(Short exercise): Repeat exactly, please, the lines that begin at the start of the listing and end at the line holding "tag(mb.build('porch_paving', M['epav']), kind='structure')".

(Rows from a 3D scene dataset)
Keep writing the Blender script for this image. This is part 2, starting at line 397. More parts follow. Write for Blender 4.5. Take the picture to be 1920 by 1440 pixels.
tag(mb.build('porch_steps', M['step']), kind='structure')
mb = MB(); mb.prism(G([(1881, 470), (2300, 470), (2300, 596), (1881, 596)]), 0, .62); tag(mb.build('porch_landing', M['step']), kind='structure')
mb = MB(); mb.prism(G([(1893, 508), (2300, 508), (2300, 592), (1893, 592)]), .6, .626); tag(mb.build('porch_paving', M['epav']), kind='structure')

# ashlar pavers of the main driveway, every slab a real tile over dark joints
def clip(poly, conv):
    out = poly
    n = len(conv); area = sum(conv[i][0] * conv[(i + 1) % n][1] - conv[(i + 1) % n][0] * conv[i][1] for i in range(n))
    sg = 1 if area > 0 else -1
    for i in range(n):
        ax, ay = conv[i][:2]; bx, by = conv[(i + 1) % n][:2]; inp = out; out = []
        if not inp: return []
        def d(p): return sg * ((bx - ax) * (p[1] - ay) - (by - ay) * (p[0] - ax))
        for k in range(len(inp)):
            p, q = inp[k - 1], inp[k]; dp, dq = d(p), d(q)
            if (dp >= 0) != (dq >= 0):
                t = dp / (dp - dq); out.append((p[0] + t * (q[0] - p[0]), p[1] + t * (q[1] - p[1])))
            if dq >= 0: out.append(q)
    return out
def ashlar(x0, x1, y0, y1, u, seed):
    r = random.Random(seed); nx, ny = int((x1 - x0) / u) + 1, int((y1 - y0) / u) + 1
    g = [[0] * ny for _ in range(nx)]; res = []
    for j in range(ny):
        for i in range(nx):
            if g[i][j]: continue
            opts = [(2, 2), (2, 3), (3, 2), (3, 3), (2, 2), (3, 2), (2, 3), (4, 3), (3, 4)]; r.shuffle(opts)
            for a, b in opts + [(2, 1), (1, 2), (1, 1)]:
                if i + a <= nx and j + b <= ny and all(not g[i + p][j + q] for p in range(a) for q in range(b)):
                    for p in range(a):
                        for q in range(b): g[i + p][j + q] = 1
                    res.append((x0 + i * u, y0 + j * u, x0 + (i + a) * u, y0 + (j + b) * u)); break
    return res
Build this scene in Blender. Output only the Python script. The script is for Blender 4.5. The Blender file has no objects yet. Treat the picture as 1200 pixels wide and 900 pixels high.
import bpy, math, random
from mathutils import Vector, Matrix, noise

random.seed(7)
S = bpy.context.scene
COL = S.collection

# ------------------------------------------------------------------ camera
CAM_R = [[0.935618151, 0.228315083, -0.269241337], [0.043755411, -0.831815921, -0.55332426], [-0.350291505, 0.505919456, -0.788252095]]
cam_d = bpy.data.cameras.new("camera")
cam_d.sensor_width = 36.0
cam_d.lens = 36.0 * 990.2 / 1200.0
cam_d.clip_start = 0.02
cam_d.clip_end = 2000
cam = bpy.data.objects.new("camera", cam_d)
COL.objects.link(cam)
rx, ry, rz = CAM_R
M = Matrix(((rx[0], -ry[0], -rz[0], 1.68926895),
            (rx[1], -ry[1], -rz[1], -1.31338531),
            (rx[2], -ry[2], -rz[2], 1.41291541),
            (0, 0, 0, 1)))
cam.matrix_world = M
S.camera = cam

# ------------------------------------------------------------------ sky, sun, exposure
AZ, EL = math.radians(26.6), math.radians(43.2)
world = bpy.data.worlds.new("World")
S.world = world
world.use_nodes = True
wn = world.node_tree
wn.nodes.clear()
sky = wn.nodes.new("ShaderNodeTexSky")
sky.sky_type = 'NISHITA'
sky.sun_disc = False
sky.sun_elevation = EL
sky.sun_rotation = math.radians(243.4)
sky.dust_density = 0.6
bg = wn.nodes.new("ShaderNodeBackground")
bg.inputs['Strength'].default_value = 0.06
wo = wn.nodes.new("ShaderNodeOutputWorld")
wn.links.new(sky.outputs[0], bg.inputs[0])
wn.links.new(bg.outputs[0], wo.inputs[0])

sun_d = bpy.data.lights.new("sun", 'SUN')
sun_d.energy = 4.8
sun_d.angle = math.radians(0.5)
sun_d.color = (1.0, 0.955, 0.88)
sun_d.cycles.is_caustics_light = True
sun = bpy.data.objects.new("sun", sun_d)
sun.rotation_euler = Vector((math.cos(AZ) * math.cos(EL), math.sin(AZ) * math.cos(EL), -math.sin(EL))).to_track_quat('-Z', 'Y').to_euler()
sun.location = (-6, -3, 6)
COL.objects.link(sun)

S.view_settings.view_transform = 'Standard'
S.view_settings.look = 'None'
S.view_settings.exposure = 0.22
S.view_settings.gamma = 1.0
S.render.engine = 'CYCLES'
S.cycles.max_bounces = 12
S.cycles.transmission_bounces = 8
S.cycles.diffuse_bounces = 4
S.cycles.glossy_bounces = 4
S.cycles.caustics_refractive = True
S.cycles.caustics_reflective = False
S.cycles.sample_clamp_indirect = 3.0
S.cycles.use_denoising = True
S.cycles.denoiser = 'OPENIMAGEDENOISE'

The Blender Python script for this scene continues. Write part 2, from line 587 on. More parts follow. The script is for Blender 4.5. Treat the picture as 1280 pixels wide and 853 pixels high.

(Written answer):
Keep writing the Blender script for this image. This is part 2, starting at line 397. More parts follow. Write for Blender 4.5. Take the picture to be 1920 by 1440 pixels.
tag(mb.build('porch_steps', M['step']), kind='structure')
mb = MB(); mb.prism(G([(1881, 470), (2300, 470), (2300, 596), (1881, 596)]), 0, .62); tag(mb.build('porch_landing', M['step']), kind='structure')
mb = MB(); mb.prism(G([(1893, 508), (2300, 508), (2300, 592), (1893, 592)]), .6, .626); tag(mb.build('porch_paving', M['epav']), kind='structure')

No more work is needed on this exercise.